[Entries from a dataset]
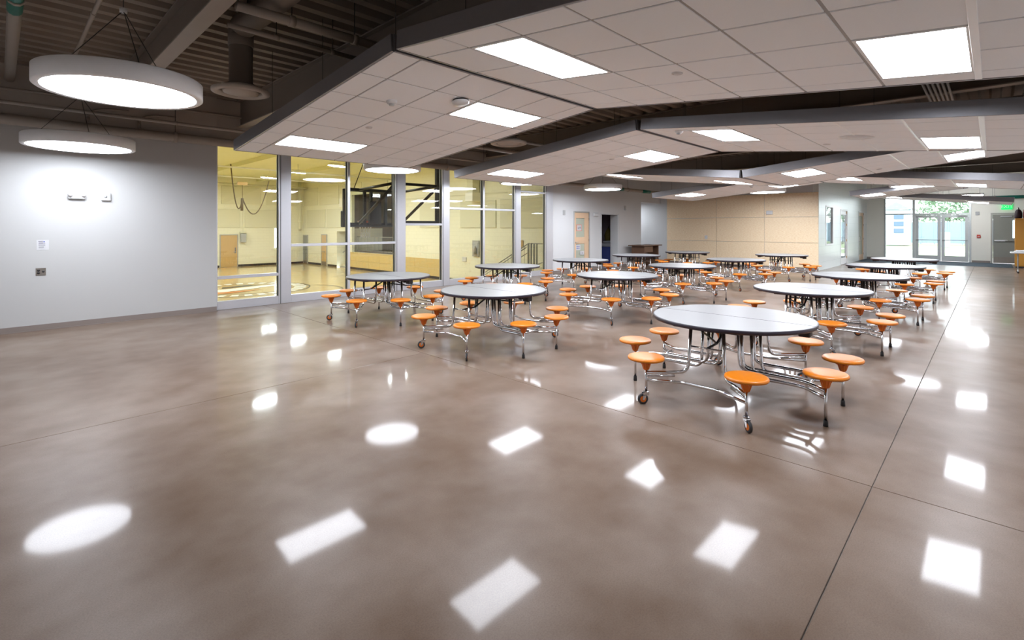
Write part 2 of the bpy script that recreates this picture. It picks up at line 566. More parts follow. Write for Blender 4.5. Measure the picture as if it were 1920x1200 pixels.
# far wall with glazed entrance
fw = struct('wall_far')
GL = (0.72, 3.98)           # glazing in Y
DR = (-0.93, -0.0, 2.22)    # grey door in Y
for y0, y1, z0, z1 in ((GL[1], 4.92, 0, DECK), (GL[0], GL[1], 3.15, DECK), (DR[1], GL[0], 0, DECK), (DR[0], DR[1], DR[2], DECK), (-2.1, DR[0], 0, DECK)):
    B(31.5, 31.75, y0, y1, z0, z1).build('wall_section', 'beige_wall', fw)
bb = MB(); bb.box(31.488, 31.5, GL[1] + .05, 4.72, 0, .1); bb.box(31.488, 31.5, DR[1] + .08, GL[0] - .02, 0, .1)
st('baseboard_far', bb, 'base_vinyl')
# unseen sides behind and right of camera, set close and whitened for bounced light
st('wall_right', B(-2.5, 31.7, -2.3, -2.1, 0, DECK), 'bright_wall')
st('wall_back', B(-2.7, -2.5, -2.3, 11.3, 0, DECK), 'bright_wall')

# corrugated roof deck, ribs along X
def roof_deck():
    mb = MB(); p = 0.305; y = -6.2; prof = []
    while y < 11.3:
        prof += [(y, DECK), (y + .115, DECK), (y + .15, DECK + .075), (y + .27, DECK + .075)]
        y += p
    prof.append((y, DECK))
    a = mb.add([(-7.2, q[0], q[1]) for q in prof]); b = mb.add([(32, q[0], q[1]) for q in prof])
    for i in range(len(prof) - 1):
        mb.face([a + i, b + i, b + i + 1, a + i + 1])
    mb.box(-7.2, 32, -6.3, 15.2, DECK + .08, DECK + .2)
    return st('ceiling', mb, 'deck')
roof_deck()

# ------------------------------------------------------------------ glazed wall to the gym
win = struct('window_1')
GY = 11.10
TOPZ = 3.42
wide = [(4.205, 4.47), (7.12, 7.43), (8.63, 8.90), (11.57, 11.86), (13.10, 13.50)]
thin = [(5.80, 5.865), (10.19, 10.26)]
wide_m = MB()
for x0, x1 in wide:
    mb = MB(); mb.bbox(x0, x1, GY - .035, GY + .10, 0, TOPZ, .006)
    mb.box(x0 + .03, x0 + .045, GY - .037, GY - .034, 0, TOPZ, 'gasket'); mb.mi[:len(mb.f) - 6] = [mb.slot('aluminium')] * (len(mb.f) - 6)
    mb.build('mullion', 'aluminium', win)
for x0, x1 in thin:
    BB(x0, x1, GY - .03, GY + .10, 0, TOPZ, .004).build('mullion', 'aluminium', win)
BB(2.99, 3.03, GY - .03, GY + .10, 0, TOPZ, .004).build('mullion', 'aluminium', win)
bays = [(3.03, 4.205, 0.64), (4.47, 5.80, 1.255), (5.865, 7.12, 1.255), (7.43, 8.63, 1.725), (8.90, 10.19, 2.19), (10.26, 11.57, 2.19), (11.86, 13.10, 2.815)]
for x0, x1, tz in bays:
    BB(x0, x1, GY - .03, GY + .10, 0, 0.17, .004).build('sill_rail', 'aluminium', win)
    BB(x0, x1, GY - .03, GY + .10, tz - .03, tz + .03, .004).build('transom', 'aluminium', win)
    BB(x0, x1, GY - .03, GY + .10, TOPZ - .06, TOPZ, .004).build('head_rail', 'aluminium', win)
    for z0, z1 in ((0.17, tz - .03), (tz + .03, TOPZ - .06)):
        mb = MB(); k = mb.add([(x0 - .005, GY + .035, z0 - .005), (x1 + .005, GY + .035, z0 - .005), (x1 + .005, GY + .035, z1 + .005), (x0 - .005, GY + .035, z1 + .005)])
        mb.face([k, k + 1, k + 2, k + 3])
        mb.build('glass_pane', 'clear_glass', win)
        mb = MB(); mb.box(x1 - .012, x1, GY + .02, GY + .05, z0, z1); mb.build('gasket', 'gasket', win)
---
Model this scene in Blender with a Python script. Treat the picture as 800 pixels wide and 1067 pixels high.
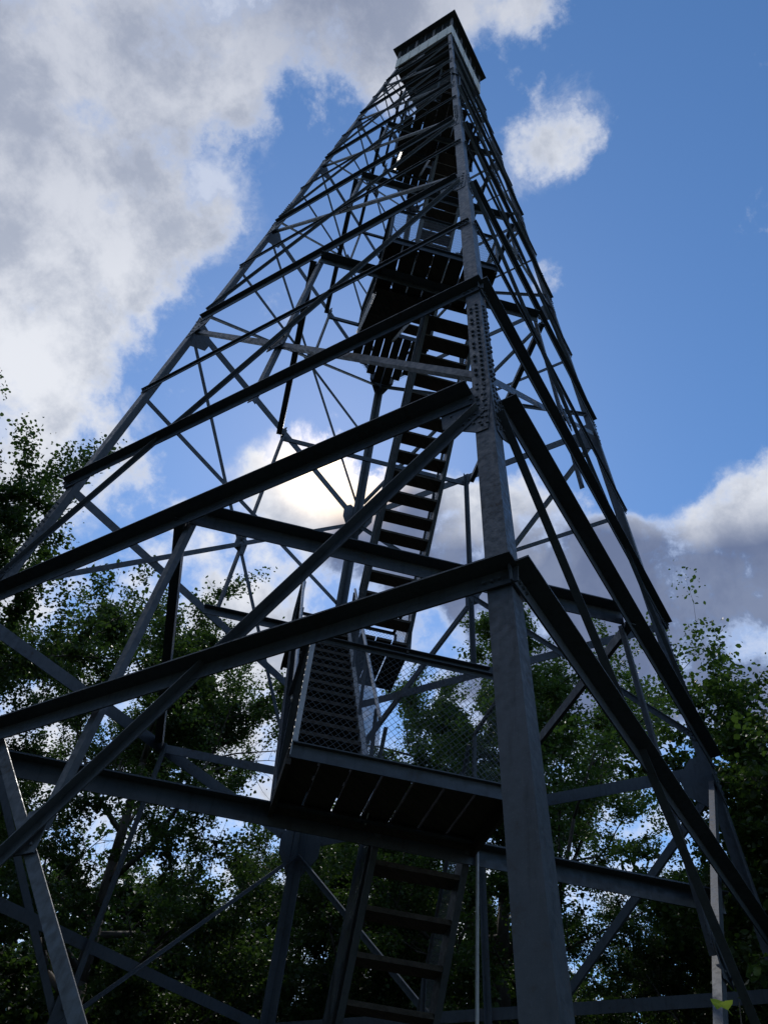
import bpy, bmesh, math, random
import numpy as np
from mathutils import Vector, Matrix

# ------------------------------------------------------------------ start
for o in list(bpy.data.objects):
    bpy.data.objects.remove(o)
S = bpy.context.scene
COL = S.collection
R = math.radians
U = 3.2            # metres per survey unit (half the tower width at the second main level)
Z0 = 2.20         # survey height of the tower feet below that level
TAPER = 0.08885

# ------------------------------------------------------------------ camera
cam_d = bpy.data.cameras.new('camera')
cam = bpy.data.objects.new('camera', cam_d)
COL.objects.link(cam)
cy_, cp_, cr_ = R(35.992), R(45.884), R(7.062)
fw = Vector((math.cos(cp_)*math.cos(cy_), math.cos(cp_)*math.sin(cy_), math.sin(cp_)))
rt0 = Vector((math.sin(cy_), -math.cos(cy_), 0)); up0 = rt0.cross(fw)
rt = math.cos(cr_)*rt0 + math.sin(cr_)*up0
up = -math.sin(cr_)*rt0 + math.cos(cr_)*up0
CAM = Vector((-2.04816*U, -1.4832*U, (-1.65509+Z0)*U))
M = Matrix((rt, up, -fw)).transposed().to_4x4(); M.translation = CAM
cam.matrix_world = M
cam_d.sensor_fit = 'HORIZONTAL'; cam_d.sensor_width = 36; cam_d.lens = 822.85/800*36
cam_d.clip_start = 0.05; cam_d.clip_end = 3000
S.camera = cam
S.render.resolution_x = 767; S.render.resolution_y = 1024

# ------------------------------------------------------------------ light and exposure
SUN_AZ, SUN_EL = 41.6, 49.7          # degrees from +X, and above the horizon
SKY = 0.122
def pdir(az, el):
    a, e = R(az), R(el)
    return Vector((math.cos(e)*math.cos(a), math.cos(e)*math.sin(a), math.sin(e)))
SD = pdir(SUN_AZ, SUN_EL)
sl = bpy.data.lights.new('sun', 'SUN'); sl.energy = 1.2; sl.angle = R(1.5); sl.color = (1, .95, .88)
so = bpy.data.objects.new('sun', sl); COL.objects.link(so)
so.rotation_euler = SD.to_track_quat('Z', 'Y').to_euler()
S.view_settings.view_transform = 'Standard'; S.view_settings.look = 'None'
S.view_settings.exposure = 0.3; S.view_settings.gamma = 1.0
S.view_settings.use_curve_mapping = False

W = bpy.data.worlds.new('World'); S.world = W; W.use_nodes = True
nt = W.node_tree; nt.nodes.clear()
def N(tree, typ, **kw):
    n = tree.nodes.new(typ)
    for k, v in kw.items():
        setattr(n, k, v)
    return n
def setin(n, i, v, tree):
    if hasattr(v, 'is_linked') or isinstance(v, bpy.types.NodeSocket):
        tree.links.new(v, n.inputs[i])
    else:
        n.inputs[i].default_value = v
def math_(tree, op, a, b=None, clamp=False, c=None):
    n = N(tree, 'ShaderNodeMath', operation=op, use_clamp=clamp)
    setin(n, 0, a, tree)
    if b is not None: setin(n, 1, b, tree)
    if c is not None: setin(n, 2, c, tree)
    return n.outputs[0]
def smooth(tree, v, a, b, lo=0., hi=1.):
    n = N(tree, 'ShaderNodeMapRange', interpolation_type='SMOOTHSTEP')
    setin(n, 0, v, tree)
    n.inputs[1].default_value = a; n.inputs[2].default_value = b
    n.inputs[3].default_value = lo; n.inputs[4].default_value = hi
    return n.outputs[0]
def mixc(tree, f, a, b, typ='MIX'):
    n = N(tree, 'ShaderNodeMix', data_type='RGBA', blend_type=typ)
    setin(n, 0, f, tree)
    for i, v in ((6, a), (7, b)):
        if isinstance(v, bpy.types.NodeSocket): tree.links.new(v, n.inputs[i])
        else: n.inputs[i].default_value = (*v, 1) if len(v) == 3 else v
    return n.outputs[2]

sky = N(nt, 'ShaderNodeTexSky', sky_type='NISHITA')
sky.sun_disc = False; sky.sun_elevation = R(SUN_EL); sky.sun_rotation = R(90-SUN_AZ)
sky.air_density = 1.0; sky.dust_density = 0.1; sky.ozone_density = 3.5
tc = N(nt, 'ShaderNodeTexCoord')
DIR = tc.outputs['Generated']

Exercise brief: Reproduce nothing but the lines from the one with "Model this scene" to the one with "TAPER = 0.08885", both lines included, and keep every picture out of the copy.

Output of the task:
Model this scene in Blender with a Python script. Treat the picture as 800 pixels wide and 1067 pixels high.
import bpy, bmesh, math, random
import numpy as np
from mathutils import Vector, Matrix

# ------------------------------------------------------------------ start
for o in list(bpy.data.objects):
    bpy.data.objects.remove(o)
S = bpy.context.scene
COL = S.collection
R = math.radians
U = 3.2            # metres per survey unit (half the tower width at the second main level)
Z0 = 2.20         # survey height of the tower feet below that level
TAPER = 0.08885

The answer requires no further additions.